* PROBLEM TO SOLVE *
Please report every line from the material that contains the word "pixels".
────
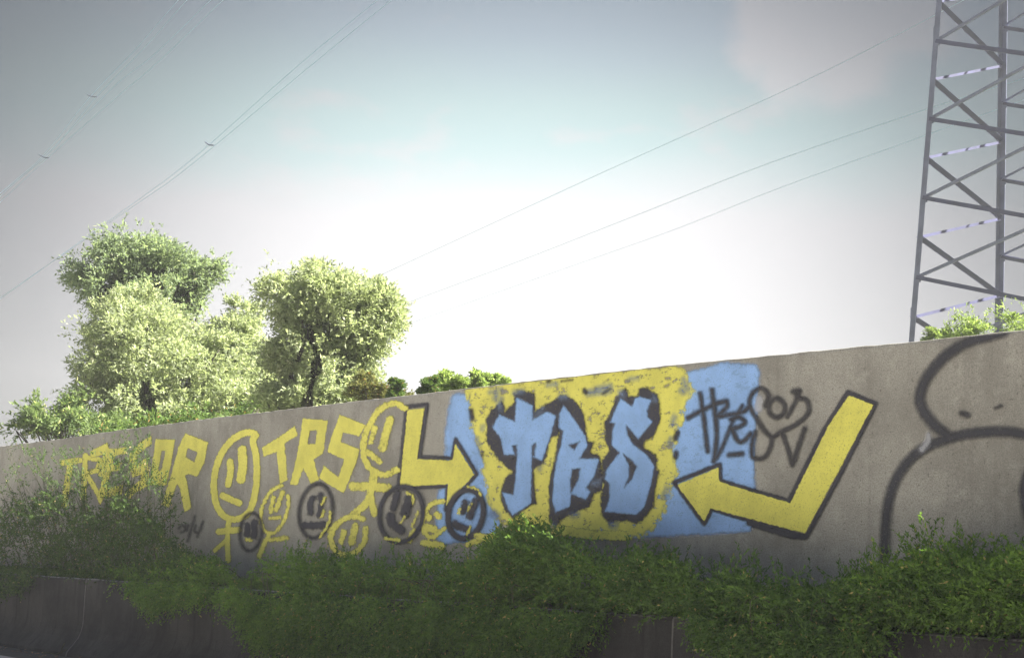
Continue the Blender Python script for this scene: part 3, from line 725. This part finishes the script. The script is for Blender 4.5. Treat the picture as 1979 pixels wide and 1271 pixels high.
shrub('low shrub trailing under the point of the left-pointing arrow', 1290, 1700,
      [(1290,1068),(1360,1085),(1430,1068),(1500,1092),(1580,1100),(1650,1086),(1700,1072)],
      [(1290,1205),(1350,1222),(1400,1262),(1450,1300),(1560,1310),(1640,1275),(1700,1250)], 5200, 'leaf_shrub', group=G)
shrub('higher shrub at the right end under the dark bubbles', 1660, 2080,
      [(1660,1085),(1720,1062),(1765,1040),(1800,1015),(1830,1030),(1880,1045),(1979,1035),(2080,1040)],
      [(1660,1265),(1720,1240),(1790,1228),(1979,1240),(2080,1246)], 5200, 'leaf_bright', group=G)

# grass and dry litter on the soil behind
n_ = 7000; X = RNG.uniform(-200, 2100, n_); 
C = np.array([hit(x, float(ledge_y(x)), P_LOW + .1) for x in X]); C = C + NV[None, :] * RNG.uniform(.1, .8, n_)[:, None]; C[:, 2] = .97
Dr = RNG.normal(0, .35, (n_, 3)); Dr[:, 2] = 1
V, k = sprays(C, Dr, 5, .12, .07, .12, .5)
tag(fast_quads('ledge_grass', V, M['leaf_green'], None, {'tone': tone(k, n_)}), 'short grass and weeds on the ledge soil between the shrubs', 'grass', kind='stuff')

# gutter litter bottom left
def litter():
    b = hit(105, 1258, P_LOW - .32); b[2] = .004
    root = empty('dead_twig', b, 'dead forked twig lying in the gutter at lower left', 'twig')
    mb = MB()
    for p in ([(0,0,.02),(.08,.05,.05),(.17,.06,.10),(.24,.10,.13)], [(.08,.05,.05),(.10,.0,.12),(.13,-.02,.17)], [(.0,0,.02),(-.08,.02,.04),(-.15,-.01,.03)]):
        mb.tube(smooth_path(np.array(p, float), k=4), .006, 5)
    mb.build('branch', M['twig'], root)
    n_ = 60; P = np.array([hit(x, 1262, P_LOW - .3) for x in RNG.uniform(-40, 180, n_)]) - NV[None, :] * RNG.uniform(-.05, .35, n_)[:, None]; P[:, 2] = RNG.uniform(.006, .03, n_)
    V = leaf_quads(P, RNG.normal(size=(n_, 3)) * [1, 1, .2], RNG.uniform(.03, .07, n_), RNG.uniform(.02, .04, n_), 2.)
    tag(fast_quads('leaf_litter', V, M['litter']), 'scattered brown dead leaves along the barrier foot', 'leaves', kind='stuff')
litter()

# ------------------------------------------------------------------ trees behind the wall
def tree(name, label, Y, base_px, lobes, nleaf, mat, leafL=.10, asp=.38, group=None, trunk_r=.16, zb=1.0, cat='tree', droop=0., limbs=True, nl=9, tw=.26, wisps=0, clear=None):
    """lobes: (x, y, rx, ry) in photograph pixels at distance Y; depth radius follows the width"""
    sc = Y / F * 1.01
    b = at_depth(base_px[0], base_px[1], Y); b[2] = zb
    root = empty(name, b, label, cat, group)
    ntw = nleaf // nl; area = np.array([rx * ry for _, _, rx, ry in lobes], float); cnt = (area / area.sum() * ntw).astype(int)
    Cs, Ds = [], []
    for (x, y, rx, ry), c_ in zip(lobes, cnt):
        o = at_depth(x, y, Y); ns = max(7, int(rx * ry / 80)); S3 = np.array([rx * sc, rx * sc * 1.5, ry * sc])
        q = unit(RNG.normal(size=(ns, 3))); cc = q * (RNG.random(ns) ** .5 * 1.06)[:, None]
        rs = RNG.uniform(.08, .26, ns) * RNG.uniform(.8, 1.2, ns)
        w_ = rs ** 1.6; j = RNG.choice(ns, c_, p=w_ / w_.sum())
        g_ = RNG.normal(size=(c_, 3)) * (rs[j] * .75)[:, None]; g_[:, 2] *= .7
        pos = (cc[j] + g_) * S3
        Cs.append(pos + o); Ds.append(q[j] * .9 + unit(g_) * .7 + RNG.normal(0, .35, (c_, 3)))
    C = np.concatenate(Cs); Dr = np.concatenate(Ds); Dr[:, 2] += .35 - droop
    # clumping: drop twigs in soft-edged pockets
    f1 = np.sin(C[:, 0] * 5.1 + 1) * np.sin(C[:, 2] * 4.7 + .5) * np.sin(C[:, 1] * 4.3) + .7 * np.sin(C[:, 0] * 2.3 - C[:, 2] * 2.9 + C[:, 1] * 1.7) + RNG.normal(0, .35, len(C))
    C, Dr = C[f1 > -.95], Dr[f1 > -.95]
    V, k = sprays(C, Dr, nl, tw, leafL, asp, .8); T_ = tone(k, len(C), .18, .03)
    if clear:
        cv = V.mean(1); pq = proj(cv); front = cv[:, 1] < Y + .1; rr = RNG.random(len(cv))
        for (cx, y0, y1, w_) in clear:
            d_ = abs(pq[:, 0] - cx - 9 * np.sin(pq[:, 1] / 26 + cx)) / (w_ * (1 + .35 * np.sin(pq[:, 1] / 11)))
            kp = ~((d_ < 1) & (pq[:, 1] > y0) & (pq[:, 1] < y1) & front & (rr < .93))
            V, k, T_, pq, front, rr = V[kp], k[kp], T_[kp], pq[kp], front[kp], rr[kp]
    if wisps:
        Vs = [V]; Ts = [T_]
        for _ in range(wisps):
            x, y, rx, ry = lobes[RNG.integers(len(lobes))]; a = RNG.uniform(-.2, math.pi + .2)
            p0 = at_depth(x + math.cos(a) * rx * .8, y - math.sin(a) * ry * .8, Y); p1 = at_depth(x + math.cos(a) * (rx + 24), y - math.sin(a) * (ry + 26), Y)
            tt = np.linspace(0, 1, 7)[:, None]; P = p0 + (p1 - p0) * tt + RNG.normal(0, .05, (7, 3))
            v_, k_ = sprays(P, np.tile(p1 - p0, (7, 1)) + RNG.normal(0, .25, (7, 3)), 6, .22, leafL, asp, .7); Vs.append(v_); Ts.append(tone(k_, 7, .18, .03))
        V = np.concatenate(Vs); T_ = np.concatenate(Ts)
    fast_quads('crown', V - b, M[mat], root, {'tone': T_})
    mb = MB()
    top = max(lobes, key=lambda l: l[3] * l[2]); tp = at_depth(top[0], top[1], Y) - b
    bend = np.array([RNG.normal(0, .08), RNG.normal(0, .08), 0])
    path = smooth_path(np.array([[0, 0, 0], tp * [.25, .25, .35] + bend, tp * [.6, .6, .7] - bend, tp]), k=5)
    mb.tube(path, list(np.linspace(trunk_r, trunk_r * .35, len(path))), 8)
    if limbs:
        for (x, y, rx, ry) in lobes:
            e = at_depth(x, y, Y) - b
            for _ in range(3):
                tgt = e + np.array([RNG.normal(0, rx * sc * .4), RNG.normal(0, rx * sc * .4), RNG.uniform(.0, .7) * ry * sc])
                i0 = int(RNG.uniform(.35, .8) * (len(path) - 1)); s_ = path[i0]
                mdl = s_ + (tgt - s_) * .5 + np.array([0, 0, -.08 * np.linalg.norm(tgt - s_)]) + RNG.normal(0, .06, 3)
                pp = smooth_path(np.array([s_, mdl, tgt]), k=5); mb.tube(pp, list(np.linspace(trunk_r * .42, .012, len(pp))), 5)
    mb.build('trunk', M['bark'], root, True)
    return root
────
* OUTPUT FOR THIS EXERCISE *
Continue the Blender Python script for this scene: part 3, from line 725. This part finishes the script. The script is for Blender 4.5. Treat the picture as 1979 pixels wide and 1271 pixels high.
    """lobes: (x, y, rx, ry) in photograph pixels at distance Y; depth radius follows the width"""